|
|
| For greater good |
In search of a better world: Memoirs By Jolly Mohan Kaul, Samya, Rs 550
Perhaps no one has been more aptly named than Jolly Kaul. Despite a life of hardship and vicissitude, he hasn’t lost his sense of fun and enjoyment of life even at the age of 90. This makes his memoirs a delight to read. There is no rancour or regret. Yet, there could have been since he spent a large part of his adult life in the pursuit of a chimera. Jolly Kaul’s inner calm may be rooted in his spirituality that he discovered in old age. Or it could be located in the fact that he has always remained true to himself. His life has been anchored in his own sense of responsibility towards himself.
All this might be read as an attempt to turn Kaul into a great and extraordinary man. Nothing could be further from the truth.
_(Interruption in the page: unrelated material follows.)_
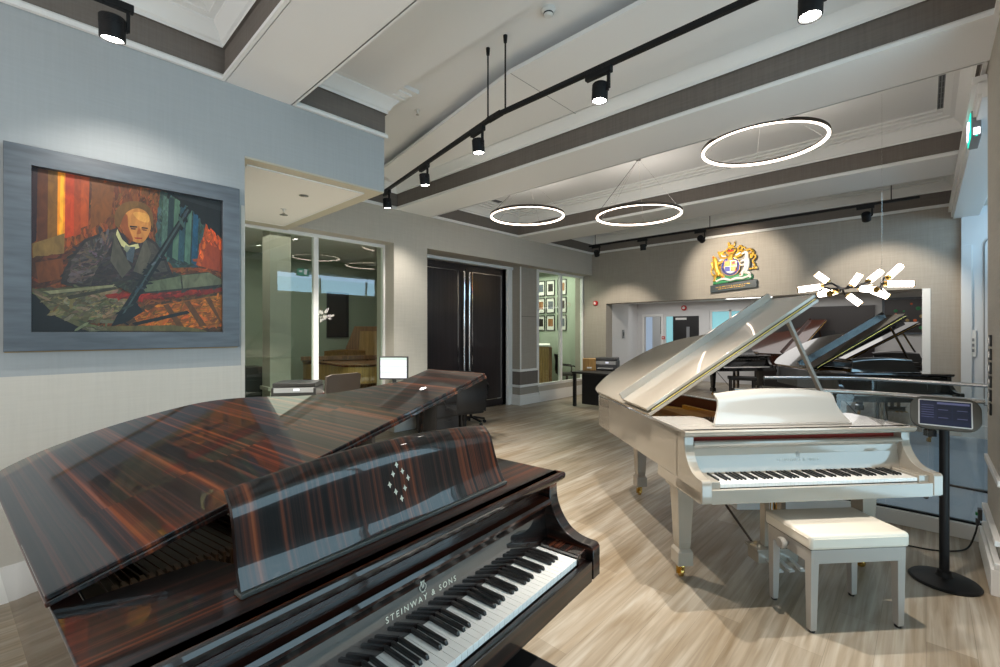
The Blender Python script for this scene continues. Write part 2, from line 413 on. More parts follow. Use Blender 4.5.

Jolly Kaul is an ordinary, good human being. His ordinariness and his goodness make him an unsung hero of our times.
He was, as his surname suggests, born into a Kashmiri Pandit family. But he grew up in Calcutta and went to St Xavier’s School and College. He was a good, but not an outstanding, student. While a post-graduate student, he was drawn to the communist party and he joined it as an underground worker. He thus left a life of middle-class comforts to live in a party den where he had no work save washing utensils. He decided that he would perform this menial task to the best of his abilities. This incident is revealing of Kaul’s attitude, especially to work.
Kaul takes his readers through his days in the party — his years in prison, his rise in the party hierarchy, his life among the workers and his resignation from the party. Familiar and famous names flit in and out of his narrative — Muzaffar Ahmed (Kakababu), Jyoti Basu, Somnath Lahiri, Indrajit Gupta, Hiren Mukerji, Nikhil Chakravorty and so on. It was during his days as a party worker that he met and married a remarkable woman — Manikuntala Sen, who was a communist member of the West Bengal Legislative Assembly for many years. Even though it was a marriage of comrades, it was actually made in heaven. Not only were they happy together in spite of terrible financial deprivation, but they also complemented each other in various ways. It was Manikuntala Sen who did not allow Kaul to be seduced by the perks of the corporate world when he joined it.
Kaul’s exit from the CPI was, surprisingly, not acrimonious. Somnath Lahiri wanted to denounce him in true Stalinist fashion but was stopped by Bhowani Sen. After his resignation, Kaul eked out a living through freelance journalism. His break came with the help of a former comrade, Prasanta Sanyal, who recommended him for a job in Indian Oxygen where Sanyal then worked. Initially, there was some resistance because of Kaul’s communist and trade union background, but this was broken in a telling way. The CPI leader, Bhupesh Gupta, who occasionally stayed with Kaul even after the latter had left the party, heard of the resistance and spoke to N. Dandekar who sat with Gupta in the Rajya Sabha. Dandekar was a member of the Swatantra Party, and was the chairman of the Indian Oxygen board. He spoke to the managing director and the path was cleared for Kaul’s appointment. Thus, one former comrade, one full-time communist MP and one Swatantra Party member helped to get employment for an out-of-work former member of the CPI. The power of the network!
From being a PR of Indian Oxygen for a few years, Kaul came back to journalism as the editor of the journal called Capital. The story of his career should not take away from the loss he suffered when his wife died after a prolonged illness. There is a moving chapter in this book entitled “Manikuntala and I”.
There is also a chapter on Muzaffar Ahmed which this reviewer found a bit jarring because it is written in the spirit of blind loyalty — the kind of blindness that at one time made bright men and women worship Lenin and Stalin. Surely, Kaul doesn’t expect anyone to believe that Ahmed’s vision of “communism” embodied a better world, at least the better world that continues to be Kaul’s quest.